The Food Act 2014, despite the name, came into force at the start of March 2016. It promised to reflect a more modern and common-sense approach to food safety regulation, but has so far caused nothing but headaches. Over 800 Auckland restaurants were left without food safety grades at the start of July, while small producers around the country are shelling out exorbitant verification fees to independent auditors after local councils opted out of providing the system themselves.

“Anything new or changed can create uncertainty for some people for a time,” said MPI Food & Beverage manager Sally Johnston. “We are still in the implementation transition period, which ends 28 February 2019, so there’s still work to do.”

Motueka hazelnut growers Toni Elliot and Smoky Fry are considering giving up their business after new requirements under the Act have seen their costs soar. Under the rules, the pair can sell shelled hazelnuts directly to consumers, but must register under the Act in order to send nuts to other manufacturers, even if the nuts remain in their shells. The business must be verified under the national programme, which could cost them up to $1600. The Tasman District Council opted out of providing the verification service, citing difficulties and confusion through the application process, so private auditors carry out the service. Private auditors can charge whatever they choose, which can lead to high costs in areas outside the main centres.
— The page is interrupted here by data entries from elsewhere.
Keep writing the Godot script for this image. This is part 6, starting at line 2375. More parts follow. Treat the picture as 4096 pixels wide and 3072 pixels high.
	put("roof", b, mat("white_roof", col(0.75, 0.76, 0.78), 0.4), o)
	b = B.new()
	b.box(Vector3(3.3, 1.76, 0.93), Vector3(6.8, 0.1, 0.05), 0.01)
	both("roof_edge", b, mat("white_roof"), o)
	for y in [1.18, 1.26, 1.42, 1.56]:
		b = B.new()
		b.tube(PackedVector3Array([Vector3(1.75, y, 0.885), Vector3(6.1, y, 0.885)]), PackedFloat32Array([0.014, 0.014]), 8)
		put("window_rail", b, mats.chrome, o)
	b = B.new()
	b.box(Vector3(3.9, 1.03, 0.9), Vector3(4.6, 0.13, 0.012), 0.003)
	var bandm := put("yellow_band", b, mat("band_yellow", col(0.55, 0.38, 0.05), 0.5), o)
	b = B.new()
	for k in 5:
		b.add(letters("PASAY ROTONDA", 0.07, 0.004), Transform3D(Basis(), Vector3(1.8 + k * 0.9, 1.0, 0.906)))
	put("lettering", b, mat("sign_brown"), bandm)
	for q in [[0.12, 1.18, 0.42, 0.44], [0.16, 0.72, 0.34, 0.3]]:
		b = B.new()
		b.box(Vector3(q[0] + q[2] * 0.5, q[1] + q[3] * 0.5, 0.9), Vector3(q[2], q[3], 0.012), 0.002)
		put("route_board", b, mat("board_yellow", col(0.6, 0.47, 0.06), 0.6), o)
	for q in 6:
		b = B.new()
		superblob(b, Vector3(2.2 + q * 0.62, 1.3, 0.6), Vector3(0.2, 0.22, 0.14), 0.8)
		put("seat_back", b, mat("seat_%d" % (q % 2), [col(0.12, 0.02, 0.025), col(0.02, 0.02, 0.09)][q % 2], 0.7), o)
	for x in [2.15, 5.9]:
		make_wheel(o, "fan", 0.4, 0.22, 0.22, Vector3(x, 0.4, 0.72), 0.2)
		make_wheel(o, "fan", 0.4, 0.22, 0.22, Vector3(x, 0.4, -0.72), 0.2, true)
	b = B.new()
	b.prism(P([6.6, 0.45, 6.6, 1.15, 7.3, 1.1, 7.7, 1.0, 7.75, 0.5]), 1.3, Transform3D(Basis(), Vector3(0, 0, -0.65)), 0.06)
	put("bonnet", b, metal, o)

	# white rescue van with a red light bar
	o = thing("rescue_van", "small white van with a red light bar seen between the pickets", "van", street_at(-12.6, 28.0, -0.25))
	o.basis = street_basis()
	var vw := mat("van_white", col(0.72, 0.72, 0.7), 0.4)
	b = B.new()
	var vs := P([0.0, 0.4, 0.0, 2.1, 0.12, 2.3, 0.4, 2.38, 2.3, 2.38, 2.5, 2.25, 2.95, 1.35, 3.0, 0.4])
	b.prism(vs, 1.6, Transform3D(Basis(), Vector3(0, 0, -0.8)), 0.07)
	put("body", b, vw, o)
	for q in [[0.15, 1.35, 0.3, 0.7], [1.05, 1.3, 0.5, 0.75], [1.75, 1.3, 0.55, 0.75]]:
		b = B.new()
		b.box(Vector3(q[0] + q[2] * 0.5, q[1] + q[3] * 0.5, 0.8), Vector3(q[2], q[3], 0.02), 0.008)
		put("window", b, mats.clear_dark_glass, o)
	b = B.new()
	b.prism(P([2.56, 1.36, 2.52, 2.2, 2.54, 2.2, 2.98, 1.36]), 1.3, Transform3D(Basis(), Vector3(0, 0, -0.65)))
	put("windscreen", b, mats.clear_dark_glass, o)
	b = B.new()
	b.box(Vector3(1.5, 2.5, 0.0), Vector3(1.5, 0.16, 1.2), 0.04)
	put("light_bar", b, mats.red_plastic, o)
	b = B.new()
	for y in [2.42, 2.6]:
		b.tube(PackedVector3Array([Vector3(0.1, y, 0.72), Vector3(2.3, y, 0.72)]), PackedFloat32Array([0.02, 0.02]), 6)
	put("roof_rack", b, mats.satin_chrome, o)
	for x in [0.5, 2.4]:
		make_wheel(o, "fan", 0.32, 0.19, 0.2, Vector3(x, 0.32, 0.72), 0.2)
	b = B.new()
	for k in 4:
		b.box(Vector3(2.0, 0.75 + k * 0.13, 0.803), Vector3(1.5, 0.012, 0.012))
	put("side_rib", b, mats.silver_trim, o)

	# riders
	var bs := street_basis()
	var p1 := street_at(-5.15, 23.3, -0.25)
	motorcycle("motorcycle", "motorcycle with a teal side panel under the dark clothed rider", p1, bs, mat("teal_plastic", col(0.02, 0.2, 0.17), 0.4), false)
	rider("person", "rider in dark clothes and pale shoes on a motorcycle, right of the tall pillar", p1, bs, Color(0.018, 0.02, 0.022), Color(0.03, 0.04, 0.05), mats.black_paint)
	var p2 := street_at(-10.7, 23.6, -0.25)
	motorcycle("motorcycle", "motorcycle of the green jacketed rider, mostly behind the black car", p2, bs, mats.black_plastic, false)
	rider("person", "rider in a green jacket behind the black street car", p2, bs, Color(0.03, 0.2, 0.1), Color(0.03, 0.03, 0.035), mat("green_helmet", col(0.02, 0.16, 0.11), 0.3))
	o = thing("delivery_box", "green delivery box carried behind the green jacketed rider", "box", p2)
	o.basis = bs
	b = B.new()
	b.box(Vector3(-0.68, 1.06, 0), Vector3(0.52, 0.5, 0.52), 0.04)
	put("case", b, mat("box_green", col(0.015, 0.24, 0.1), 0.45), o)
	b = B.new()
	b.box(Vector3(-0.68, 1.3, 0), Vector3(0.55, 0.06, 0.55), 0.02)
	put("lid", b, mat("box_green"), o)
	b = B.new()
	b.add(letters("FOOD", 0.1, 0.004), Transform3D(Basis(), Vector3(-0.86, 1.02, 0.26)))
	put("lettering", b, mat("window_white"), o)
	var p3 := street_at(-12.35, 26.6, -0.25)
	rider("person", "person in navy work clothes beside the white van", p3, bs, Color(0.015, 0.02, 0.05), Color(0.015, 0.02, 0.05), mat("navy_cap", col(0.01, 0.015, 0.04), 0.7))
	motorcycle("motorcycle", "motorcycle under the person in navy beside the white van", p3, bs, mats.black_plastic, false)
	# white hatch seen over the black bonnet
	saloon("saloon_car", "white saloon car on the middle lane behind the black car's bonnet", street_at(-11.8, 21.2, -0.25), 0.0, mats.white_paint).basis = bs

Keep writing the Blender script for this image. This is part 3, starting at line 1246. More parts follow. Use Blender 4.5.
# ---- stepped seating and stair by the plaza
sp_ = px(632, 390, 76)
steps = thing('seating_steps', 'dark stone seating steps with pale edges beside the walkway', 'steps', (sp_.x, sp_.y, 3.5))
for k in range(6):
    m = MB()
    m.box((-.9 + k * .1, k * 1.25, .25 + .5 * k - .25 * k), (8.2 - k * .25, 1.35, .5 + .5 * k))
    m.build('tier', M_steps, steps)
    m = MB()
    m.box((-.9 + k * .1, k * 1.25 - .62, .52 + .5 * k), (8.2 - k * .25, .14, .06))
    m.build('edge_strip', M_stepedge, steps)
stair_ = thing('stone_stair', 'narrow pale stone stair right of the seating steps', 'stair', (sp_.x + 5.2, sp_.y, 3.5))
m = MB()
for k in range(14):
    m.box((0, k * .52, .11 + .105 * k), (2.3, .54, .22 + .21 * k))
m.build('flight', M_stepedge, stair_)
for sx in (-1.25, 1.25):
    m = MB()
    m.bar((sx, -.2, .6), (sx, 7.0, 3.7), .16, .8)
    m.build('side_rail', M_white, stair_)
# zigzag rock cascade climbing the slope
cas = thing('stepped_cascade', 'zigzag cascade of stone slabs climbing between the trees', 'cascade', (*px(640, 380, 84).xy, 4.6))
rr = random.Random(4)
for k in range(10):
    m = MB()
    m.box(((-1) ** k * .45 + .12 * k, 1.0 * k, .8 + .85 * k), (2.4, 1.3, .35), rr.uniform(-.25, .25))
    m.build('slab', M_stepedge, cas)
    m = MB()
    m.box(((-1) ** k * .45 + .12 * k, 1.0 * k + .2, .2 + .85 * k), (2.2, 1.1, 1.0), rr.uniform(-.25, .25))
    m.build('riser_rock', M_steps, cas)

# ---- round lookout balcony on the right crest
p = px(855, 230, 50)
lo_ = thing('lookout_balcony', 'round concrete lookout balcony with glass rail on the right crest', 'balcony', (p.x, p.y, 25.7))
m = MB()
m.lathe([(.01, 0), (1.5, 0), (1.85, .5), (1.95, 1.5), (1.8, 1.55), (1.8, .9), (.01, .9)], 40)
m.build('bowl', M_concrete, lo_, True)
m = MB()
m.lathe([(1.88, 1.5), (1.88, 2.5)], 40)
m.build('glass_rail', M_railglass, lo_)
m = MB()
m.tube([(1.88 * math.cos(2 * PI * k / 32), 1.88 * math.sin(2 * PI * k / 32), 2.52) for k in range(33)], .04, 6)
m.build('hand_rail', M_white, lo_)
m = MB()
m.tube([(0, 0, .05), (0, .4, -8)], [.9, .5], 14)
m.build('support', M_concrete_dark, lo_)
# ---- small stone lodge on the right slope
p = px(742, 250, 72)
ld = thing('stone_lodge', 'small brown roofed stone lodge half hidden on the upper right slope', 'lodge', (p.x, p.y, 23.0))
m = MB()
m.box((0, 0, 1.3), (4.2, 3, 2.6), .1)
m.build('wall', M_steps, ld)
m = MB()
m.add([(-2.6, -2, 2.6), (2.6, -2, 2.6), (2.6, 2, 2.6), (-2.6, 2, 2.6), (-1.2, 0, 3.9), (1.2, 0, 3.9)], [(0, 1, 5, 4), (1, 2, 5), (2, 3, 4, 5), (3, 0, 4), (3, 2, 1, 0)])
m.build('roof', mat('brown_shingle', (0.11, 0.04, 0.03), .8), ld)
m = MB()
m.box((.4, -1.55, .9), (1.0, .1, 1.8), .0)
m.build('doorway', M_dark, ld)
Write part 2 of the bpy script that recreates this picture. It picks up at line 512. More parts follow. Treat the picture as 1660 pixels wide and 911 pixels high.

Out of 61 territorial authorities and six unitary councils, 29 had opted in to providing the service. “We recently provided councils with a fast-track option to provide National Programme verification,” explained Johnston. “We have also communicated the additional competencies needed to effectively verify food sectors that council staff do not have current experience with. A key priority for New Zealand Food Safety is to seek ways to reduce the costs for businesses, especially for small businesses, and this includes exploring new options for delivery of verification services.”

However, acting as a verified auditor comes with its own challenges, as evidenced by the situation in Auckland. Under the law, food businesses which opened before March 2016 had three years to transition to a ‘risk-based’ verification system rather than the Council’s inspection system. Businesses completing the second phase of transition, which was due to be completed by July 1, were slow to adapt, leading to a backlog at the Council. Many of the venues with expired licences had been given an A at the last inspection.

Mervyn Chetty, environmental health manager at the Council, said that many of those operating under expired grades had been verified but the records had not been updated but could not give an exact figure.

“Most of our food operators understand the importance of producing safe and suitable food, and the majority of our businesses are A grades,” he said. “We are facing an unprecedented and significant shift in the way food safety is managed in New Zealand and there have been some challenges along the way.”

In response to these problems, MPI released the Food Safety Toolkit, an updated Simply Safe & Suitable template Food Control Plan, and a new Food Safety Template for Winemakers.

“New Zealand Food Safety is continuously finding new ways to make it easier for New Zealand businesses to follow the Food Act 2014 rules,” said Johnston. “These tools aim to reduce, the time, effort and costs it takes for food businesses to meet food safety and suitability requirements. The tools are written and presented in clear, easy-to-understand formats, keeping in mind operators who have low literacy levels or use English as a second language.”

The next phase of applications is to be submitted by 30 November 2018, with the Food Act 2014 finally coming into full force on 28 February 2019.